## WHAT IS BEING ASKED
Repeat only the lines running from the beginning of the material through the line that contains "import numpy as np".
━━━━━━━━━━━━━━━━
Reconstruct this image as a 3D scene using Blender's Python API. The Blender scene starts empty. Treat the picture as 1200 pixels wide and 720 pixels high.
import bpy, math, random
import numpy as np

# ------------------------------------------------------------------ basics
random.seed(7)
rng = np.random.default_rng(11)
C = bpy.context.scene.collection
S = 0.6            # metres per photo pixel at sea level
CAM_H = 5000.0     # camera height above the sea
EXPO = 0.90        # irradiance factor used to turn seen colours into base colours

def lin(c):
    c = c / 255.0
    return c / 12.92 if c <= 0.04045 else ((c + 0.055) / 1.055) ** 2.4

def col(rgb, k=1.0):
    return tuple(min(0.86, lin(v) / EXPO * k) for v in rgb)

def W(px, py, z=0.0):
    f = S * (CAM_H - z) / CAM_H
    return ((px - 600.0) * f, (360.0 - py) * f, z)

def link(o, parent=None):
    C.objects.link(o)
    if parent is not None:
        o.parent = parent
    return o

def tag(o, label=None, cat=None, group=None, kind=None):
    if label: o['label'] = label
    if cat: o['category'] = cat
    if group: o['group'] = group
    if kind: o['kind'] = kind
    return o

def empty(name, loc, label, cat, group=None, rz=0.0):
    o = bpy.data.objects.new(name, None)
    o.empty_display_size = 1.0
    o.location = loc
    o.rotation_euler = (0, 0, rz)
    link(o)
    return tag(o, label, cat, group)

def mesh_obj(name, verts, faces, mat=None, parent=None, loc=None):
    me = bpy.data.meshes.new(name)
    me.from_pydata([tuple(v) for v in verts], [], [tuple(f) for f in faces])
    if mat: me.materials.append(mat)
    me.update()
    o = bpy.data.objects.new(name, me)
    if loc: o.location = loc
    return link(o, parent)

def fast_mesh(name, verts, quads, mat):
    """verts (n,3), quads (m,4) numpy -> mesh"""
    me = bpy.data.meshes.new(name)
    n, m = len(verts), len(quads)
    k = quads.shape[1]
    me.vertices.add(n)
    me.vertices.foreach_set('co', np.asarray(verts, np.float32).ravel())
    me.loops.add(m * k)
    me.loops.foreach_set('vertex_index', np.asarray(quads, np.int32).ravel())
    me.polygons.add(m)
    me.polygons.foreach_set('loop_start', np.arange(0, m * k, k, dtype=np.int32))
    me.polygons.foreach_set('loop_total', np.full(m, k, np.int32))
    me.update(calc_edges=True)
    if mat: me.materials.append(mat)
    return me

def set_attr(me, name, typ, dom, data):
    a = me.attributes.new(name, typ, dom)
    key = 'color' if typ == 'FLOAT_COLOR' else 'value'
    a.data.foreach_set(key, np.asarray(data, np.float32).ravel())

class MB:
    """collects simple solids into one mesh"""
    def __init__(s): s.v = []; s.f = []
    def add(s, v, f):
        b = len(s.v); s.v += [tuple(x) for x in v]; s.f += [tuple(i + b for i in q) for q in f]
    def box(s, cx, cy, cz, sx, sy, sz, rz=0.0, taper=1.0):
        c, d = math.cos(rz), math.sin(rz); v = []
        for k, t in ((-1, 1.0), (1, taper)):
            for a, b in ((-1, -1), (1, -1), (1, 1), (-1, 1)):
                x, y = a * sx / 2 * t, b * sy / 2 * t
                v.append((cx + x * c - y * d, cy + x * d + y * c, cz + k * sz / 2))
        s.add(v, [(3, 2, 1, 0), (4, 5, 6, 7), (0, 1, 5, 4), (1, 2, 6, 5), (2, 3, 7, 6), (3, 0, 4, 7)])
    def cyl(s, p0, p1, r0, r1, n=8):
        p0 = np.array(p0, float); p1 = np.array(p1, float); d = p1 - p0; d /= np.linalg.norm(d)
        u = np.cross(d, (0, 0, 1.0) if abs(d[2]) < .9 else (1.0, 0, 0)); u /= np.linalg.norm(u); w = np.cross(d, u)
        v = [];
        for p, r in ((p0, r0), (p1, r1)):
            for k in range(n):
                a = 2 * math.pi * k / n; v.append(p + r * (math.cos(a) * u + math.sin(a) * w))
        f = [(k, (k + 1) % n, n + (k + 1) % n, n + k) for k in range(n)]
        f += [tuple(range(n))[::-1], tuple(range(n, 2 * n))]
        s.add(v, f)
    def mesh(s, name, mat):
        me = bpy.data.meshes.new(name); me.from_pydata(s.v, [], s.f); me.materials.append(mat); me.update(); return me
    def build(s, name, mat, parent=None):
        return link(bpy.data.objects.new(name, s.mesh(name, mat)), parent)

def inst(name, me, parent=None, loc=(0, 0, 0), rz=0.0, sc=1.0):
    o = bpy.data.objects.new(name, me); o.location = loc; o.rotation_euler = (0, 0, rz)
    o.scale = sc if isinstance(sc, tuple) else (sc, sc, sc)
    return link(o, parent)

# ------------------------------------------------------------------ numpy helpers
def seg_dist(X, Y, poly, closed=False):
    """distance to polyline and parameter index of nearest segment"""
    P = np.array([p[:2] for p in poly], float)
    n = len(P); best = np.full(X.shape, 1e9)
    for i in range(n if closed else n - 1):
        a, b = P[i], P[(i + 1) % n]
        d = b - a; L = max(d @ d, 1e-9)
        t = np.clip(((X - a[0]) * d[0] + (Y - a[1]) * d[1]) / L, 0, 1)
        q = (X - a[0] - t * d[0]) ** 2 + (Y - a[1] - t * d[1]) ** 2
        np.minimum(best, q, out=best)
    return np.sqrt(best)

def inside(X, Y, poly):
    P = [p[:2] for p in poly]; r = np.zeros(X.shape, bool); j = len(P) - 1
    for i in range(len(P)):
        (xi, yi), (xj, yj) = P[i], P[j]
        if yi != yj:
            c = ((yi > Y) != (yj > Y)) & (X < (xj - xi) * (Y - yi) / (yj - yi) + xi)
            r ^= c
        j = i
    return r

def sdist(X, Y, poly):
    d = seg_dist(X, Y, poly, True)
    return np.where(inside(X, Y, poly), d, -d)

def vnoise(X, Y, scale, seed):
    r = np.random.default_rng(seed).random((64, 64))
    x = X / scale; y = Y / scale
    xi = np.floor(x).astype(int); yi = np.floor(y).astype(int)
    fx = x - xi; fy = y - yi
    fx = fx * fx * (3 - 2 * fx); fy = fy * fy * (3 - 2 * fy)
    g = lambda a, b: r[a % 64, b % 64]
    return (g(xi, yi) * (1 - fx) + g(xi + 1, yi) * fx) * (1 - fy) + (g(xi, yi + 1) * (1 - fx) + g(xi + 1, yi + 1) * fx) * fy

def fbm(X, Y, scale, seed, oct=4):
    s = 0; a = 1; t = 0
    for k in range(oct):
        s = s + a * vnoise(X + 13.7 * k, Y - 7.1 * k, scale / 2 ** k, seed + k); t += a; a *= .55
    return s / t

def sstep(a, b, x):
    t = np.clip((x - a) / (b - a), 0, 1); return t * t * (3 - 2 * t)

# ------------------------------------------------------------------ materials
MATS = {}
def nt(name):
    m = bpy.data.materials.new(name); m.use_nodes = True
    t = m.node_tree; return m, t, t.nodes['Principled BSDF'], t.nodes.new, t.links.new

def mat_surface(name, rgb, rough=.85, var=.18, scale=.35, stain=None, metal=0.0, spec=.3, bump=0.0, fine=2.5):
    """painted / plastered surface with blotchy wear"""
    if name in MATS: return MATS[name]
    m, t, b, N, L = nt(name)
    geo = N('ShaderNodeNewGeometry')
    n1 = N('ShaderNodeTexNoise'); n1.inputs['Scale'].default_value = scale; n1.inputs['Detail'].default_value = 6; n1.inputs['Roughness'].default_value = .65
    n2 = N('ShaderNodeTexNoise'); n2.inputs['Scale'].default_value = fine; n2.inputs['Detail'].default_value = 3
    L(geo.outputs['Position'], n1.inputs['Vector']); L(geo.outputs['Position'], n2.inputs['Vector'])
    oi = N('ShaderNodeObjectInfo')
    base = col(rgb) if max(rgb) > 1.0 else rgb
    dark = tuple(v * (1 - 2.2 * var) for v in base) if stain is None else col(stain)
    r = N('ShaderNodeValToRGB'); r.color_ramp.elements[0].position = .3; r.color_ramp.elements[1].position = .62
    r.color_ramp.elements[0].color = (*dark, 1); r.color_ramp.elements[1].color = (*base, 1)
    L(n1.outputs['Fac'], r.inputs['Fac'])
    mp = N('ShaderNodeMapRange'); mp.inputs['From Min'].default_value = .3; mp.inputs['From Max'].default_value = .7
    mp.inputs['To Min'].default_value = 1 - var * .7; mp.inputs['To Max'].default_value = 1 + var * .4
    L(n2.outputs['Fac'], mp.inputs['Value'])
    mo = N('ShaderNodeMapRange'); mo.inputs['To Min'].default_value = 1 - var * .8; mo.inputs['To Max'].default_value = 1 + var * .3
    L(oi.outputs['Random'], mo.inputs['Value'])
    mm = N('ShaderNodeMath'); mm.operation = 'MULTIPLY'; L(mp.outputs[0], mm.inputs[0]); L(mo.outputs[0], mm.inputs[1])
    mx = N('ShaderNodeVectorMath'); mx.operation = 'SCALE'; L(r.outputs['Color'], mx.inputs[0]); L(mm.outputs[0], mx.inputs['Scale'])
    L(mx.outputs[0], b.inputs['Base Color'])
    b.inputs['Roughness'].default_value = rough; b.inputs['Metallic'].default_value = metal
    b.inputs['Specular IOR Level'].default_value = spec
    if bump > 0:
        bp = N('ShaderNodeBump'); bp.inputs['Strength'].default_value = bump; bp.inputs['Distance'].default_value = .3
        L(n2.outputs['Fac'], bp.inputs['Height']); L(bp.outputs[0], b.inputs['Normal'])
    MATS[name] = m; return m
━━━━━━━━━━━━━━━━
## CORRECT ANSWER
Reconstruct this image as a 3D scene using Blender's Python API. The Blender scene starts empty. Treat the picture as 1200 pixels wide and 720 pixels high.
import bpy, math, random
import numpy as np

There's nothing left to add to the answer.